• **Aim**: Your task is to write out the complete listing exactly as it is shown.
____ Recorded data
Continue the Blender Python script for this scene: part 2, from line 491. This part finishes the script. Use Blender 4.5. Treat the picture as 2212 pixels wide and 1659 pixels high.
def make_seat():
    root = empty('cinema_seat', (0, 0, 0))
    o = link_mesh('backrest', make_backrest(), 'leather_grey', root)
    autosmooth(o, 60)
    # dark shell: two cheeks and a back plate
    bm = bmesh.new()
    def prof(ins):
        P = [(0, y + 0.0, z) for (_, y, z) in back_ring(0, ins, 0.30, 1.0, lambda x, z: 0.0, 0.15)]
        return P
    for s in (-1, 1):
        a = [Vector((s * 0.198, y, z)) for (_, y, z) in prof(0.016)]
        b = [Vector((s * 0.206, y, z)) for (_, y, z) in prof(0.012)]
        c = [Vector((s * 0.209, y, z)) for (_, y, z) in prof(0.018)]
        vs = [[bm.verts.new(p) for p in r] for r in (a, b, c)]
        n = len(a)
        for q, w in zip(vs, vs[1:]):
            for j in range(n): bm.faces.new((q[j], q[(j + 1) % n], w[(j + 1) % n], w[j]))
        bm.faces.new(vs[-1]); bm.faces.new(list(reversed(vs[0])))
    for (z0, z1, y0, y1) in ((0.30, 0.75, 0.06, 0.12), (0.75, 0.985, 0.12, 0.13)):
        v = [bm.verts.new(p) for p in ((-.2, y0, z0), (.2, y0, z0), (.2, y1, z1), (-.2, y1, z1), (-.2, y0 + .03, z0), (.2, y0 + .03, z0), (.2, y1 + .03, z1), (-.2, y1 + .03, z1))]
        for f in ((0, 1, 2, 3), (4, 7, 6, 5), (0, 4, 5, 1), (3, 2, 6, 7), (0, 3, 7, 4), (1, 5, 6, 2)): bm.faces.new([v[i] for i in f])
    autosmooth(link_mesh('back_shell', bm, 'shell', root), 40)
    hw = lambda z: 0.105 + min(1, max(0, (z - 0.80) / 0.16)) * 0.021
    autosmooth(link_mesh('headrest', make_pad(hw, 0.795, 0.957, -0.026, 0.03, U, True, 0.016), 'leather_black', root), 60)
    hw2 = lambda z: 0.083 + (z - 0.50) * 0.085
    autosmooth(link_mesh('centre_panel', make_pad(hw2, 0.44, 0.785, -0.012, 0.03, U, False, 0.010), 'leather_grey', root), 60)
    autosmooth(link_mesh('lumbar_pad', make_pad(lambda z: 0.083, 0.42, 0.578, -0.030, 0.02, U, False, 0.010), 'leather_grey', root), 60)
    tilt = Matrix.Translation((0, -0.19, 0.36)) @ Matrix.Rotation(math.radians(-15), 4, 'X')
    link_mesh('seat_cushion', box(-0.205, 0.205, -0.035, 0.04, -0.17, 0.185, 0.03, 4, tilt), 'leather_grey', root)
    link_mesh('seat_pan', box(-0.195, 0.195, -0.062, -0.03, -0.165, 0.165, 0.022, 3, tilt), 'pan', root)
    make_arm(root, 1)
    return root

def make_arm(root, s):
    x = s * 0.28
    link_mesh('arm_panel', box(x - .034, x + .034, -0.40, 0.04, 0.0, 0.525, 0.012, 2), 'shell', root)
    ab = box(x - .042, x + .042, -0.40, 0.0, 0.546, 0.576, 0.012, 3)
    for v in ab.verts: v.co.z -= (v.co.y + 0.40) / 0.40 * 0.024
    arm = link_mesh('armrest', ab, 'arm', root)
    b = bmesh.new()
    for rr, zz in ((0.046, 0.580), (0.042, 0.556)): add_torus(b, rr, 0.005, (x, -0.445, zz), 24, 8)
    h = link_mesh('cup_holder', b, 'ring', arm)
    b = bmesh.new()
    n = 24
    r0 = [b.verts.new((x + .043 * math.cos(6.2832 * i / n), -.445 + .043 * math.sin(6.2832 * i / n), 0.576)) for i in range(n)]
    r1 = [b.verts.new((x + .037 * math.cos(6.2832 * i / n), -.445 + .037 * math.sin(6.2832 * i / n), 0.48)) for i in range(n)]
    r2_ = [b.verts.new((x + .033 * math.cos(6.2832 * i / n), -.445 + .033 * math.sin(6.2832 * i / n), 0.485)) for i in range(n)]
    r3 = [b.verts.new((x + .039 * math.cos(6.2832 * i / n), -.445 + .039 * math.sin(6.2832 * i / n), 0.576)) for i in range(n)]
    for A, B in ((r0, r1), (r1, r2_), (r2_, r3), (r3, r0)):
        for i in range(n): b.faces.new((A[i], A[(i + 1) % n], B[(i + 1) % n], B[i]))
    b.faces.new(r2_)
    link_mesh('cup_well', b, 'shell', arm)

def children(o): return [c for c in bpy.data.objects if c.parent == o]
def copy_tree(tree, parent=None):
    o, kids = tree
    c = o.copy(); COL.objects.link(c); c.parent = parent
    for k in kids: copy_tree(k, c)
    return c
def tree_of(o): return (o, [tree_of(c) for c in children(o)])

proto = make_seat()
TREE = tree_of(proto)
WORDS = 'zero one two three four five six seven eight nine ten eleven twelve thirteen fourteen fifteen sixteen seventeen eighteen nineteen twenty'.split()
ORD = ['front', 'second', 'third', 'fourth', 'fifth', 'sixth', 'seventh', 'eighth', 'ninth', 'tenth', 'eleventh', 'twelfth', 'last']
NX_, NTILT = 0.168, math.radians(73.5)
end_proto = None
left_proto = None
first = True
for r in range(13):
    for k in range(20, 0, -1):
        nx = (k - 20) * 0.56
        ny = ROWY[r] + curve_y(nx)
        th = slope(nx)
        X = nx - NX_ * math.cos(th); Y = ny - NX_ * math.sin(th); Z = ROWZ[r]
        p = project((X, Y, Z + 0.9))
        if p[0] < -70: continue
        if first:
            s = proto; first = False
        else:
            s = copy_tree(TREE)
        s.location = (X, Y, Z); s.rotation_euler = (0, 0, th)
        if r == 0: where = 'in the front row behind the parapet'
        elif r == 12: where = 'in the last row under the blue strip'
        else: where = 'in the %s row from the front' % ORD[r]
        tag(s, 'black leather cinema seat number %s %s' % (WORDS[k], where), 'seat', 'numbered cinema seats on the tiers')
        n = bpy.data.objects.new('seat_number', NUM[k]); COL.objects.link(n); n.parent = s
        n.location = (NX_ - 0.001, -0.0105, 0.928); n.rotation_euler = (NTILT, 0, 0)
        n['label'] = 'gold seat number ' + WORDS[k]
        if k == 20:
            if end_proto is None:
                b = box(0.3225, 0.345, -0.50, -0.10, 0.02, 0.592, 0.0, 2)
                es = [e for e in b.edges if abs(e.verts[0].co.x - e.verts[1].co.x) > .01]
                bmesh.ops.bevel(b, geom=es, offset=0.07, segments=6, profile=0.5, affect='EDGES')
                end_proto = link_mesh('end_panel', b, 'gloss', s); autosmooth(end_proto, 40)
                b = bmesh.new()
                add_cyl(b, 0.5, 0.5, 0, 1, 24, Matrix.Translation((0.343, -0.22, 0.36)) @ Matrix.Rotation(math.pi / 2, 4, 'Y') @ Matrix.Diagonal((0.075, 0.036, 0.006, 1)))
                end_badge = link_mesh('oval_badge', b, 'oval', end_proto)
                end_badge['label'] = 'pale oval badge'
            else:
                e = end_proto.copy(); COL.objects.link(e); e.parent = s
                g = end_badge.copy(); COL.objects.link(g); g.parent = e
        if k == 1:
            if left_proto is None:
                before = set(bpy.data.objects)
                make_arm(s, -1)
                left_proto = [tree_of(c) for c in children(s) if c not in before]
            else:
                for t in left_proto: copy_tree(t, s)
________
• **Complete answer**:
Continue the Blender Python script for this scene: part 2, from line 491. This part finishes the script. Use Blender 4.5. Treat the picture as 2212 pixels wide and 1659 pixels high.
def make_seat():
    root = empty('cinema_seat', (0, 0, 0))
    o = link_mesh('backrest', make_backrest(), 'leather_grey', root)
    autosmooth(o, 60)
    # dark shell: two cheeks and a back plate
    bm = bmesh.new()
    def prof(ins):
        P = [(0, y + 0.0, z) for (_, y, z) in back_ring(0, ins, 0.30, 1.0, lambda x, z: 0.0, 0.15)]
        return P
    for s in (-1, 1):
        a = [Vector((s * 0.198, y, z)) for (_, y, z) in prof(0.016)]
        b = [Vector((s * 0.206, y, z)) for (_, y, z) in prof(0.012)]
        c = [Vector((s * 0.209, y, z)) for (_, y, z) in prof(0.018)]
        vs = [[bm.verts.new(p) for p in r] for r in (a, b, c)]
        n = len(a)
        for q, w in zip(vs, vs[1:]):
            for j in range(n): bm.faces.new((q[j], q[(j + 1) % n], w[(j + 1) % n], w[j]))
        bm.faces.new(vs[-1]); bm.faces.new(list(reversed(vs[0])))
    for (z0, z1, y0, y1) in ((0.30, 0.75, 0.06, 0.12), (0.75, 0.985, 0.12, 0.13)):
        v = [bm.verts.new(p) for p in ((-.2, y0, z0), (.2, y0, z0), (.2, y1, z1), (-.2, y1, z1), (-.2, y0 + .03, z0), (.2, y0 + .03, z0), (.2, y1 + .03, z1), (-.2, y1 + .03, z1))]
        for f in ((0, 1, 2, 3), (4, 7, 6, 5), (0, 4, 5, 1), (3, 2, 6, 7), (0, 3, 7, 4), (1, 5, 6, 2)): bm.faces.new([v[i] for i in f])
    autosmooth(link_mesh('back_shell', bm, 'shell', root), 40)
    hw = lambda z: 0.105 + min(1, max(0, (z - 0.80) / 0.16)) * 0.021
    autosmooth(link_mesh('headrest', make_pad(hw, 0.795, 0.957, -0.026, 0.03, U, True, 0.016), 'leather_black', root), 60)
    hw2 = lambda z: 0.083 + (z - 0.50) * 0.085
    autosmooth(link_mesh('centre_panel', make_pad(hw2, 0.44, 0.785, -0.012, 0.03, U, False, 0.010), 'leather_grey', root), 60)
    autosmooth(link_mesh('lumbar_pad', make_pad(lambda z: 0.083, 0.42, 0.578, -0.030, 0.02, U, False, 0.010), 'leather_grey', root), 60)
    tilt = Matrix.Translation((0, -0.19, 0.36)) @ Matrix.Rotation(math.radians(-15), 4, 'X')
    link_mesh('seat_cushion', box(-0.205, 0.205, -0.035, 0.04, -0.17, 0.185, 0.03, 4, tilt), 'leather_grey', root)
    link_mesh('seat_pan', box(-0.195, 0.195, -0.062, -0.03, -0.165, 0.165, 0.022, 3, tilt), 'pan', root)
    make_arm(root, 1)
    return root

def make_arm(root, s):
    x = s * 0.28
    link_mesh('arm_panel', box(x - .034, x + .034, -0.40, 0.04, 0.0, 0.525, 0.012, 2), 'shell', root)
    ab = box(x - .042, x + .042, -0.40, 0.0, 0.546, 0.576, 0.012, 3)
    for v in ab.verts: v.co.z -= (v.co.y + 0.40) / 0.40 * 0.024
    arm = link_mesh('armrest', ab, 'arm', root)
    b = bmesh.new()
    for rr, zz in ((0.046, 0.580), (0.042, 0.556)): add_torus(b, rr, 0.005, (x, -0.445, zz), 24, 8)
    h = link_mesh('cup_holder', b, 'ring', arm)
    b = bmesh.new()
    n = 24
    r0 = [b.verts.new((x + .043 * math.cos(6.2832 * i / n), -.445 + .043 * math.sin(6.2832 * i / n), 0.576)) for i in range(n)]
    r1 = [b.verts.new((x + .037 * math.cos(6.2832 * i / n), -.445 + .037 * math.sin(6.2832 * i / n), 0.48)) for i in range(n)]
    r2_ = [b.verts.new((x + .033 * math.cos(6.2832 * i / n), -.445 + .033 * math.sin(6.2832 * i / n), 0.485)) for i in range(n)]
    r3 = [b.verts.new((x + .039 * math.cos(6.2832 * i / n), -.445 + .039 * math.sin(6.2832 * i / n), 0.576)) for i in range(n)]
    for A, B in ((r0, r1), (r1, r2_), (r2_, r3), (r3, r0)):
        for i in range(n): b.faces.new((A[i], A[(i + 1) % n], B[(i + 1) % n], B[i]))
    b.faces.new(r2_)
    link_mesh('cup_well', b, 'shell', arm)

def children(o): return [c for c in bpy.data.objects if c.parent == o]
def copy_tree(tree, parent=None):
    o, kids = tree
    c = o.copy(); COL.objects.link(c); c.parent = parent
    for k in kids: copy_tree(k, c)
    return c
def tree_of(o): return (o, [tree_of(c) for c in children(o)])

proto = make_seat()
TREE = tree_of(proto)
WORDS = 'zero one two three four five six seven eight nine ten eleven twelve thirteen fourteen fifteen sixteen seventeen eighteen nineteen twenty'.split()
ORD = ['front', 'second', 'third', 'fourth', 'fifth', 'sixth', 'seventh', 'eighth', 'ninth', 'tenth', 'eleventh', 'twelfth', 'last']
NX_, NTILT = 0.168, math.radians(73.5)
end_proto = None
left_proto = None
first = True
for r in range(13):
    for k in range(20, 0, -1):
        nx = (k - 20) * 0.56
        ny = ROWY[r] + curve_y(nx)
        th = slope(nx)
        X = nx - NX_ * math.cos(th); Y = ny - NX_ * math.sin(th); Z = ROWZ[r]
        p = project((X, Y, Z + 0.9))
        if p[0] < -70: continue
        if first:
            s = proto; first = False
        else:
            s = copy_tree(TREE)
        s.location = (X, Y, Z); s.rotation_euler = (0, 0, th)
        if r == 0: where = 'in the front row behind the parapet'
        elif r == 12: where = 'in the last row under the blue strip'
        else: where = 'in the %s row from the front' % ORD[r]
        tag(s, 'black leather cinema seat number %s %s' % (WORDS[k], where), 'seat', 'numbered cinema seats on the tiers')
        n = bpy.data.objects.new('seat_number', NUM[k]); COL.objects.link(n); n.parent = s
        n.location = (NX_ - 0.001, -0.0105, 0.928); n.rotation_euler = (NTILT, 0, 0)
        n['label'] = 'gold seat number ' + WORDS[k]
        if k == 20:
            if end_proto is None:
                b = box(0.3225, 0.345, -0.50, -0.10, 0.02, 0.592, 0.0, 2)
                es = [e for e in b.edges if abs(e.verts[0].co.x - e.verts[1].co.x) > .01]
                bmesh.ops.bevel(b, geom=es, offset=0.07, segments=6, profile=0.5, affect='EDGES')
                end_proto = link_mesh('end_panel', b, 'gloss', s); autosmooth(end_proto, 40)
                b = bmesh.new()
                add_cyl(b, 0.5, 0.5, 0, 1, 24, Matrix.Translation((0.343, -0.22, 0.36)) @ Matrix.Rotation(math.pi / 2, 4, 'Y') @ Matrix.Diagonal((0.075, 0.036, 0.006, 1)))
                end_badge = link_mesh('oval_badge', b, 'oval', end_proto)
                end_badge['label'] = 'pale oval badge'
            else:
                e = end_proto.copy(); COL.objects.link(e); e.parent = s
                g = end_badge.copy(); COL.objects.link(g); g.parent = e
        if k == 1:
            if left_proto is None:
                before = set(bpy.data.objects)
                make_arm(s, -1)
                left_proto = [tree_of(c) for c in children(s) if c not in before]
            else:
                for t in left_proto: copy_tree(t, s)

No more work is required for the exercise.